▸ WHAT NEEDS TO BE DONE: Give back exactly the lines from the start of the listing to the line containing "COL = scene.collection", inclusive, and nothing beyond them.

▸ DATA LINES:
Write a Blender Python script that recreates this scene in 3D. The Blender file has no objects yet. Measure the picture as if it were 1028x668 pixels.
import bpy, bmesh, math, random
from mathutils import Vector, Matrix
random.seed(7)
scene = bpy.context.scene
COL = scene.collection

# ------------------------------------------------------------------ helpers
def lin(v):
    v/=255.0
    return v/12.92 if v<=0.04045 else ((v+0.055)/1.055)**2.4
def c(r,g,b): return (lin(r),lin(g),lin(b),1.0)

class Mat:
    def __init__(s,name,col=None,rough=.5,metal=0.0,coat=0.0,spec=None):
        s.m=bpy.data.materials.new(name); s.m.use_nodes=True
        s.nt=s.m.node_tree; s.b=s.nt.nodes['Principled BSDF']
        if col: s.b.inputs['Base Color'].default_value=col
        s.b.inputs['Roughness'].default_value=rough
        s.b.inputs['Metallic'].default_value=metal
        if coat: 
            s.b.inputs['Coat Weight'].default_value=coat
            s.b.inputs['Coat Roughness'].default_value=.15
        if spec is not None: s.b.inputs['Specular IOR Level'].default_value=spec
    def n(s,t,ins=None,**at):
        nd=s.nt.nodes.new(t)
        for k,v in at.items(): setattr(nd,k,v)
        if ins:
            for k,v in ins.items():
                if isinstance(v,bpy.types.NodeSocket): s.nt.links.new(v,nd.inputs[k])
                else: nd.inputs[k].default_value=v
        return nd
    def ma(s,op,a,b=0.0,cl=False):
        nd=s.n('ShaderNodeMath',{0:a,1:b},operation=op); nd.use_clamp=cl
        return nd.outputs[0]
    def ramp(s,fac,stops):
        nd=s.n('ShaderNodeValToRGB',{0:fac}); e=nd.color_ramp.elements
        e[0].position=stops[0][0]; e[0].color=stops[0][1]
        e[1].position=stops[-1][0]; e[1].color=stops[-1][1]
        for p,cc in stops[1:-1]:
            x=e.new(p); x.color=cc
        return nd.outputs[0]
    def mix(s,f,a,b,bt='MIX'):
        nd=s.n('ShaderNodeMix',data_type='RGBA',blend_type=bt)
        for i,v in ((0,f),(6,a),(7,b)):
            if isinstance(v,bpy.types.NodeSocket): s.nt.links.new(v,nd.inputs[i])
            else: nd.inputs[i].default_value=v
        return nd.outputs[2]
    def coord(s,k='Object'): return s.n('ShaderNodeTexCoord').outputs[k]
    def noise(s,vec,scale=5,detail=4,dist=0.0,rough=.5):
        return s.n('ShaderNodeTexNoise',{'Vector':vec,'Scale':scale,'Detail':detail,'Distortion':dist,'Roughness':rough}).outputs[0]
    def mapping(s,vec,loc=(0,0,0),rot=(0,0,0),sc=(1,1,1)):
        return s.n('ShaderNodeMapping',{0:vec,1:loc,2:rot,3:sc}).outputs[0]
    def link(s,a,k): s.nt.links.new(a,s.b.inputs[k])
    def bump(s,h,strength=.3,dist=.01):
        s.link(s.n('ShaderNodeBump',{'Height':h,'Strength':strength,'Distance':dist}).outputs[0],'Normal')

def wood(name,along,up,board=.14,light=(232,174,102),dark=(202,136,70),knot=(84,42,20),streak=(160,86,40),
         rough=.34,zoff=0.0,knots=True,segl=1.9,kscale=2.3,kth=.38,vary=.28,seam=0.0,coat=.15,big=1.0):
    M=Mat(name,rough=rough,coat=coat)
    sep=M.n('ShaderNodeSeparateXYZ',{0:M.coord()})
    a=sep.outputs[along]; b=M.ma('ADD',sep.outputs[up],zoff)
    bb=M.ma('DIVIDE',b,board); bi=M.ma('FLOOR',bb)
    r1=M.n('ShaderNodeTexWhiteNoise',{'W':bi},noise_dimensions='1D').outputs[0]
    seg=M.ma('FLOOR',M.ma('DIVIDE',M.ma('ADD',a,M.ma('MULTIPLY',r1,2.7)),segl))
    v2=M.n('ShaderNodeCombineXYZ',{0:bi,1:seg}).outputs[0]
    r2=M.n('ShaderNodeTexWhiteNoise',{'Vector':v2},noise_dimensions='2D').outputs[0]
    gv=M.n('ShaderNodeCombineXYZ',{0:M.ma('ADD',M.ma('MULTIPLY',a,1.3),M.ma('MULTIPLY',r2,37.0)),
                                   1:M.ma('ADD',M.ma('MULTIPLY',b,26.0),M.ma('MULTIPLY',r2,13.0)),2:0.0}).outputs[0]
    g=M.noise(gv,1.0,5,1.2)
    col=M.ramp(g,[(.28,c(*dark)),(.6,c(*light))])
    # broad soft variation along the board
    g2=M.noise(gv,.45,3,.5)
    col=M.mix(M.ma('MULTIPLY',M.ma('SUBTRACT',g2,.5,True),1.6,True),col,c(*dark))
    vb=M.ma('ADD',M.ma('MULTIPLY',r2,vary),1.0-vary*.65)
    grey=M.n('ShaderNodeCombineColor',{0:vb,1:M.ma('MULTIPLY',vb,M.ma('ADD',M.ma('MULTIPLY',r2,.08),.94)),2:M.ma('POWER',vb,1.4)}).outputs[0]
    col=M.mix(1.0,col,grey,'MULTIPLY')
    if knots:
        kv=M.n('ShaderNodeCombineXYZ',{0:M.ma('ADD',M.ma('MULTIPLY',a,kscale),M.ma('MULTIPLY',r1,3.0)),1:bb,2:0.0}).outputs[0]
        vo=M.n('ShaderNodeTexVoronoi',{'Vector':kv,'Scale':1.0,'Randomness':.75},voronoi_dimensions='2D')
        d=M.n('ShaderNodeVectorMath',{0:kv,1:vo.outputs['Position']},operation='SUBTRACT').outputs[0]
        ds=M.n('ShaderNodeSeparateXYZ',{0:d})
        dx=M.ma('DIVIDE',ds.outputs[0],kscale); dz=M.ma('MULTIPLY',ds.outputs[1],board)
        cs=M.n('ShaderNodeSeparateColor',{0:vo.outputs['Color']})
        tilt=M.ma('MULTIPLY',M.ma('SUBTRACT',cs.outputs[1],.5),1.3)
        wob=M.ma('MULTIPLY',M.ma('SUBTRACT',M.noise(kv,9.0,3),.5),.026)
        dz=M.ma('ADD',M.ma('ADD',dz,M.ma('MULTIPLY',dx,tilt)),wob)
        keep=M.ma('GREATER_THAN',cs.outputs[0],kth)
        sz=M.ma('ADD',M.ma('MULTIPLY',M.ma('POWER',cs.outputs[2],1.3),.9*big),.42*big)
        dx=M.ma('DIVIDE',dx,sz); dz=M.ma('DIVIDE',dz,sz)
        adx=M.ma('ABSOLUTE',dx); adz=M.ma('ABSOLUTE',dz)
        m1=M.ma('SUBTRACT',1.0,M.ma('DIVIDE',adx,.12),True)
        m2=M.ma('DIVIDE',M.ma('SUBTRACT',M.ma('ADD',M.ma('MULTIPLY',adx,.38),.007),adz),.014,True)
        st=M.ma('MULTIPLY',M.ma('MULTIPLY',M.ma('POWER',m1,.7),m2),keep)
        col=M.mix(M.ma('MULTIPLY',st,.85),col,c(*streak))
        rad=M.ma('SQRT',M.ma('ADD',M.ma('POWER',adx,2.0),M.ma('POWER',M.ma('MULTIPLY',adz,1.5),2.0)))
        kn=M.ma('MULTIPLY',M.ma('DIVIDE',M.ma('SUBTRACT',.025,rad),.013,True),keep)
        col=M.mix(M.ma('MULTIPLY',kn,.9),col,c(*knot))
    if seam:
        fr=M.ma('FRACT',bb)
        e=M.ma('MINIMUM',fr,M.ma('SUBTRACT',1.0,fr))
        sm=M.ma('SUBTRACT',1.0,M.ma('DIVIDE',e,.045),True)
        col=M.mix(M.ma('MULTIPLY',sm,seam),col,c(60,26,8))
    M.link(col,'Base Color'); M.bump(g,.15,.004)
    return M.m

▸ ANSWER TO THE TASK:
Write a Blender Python script that recreates this scene in 3D. The Blender file has no objects yet. Measure the picture as if it were 1028x668 pixels.
import bpy, bmesh, math, random
from mathutils import Vector, Matrix
random.seed(7)
scene = bpy.context.scene
COL = scene.collection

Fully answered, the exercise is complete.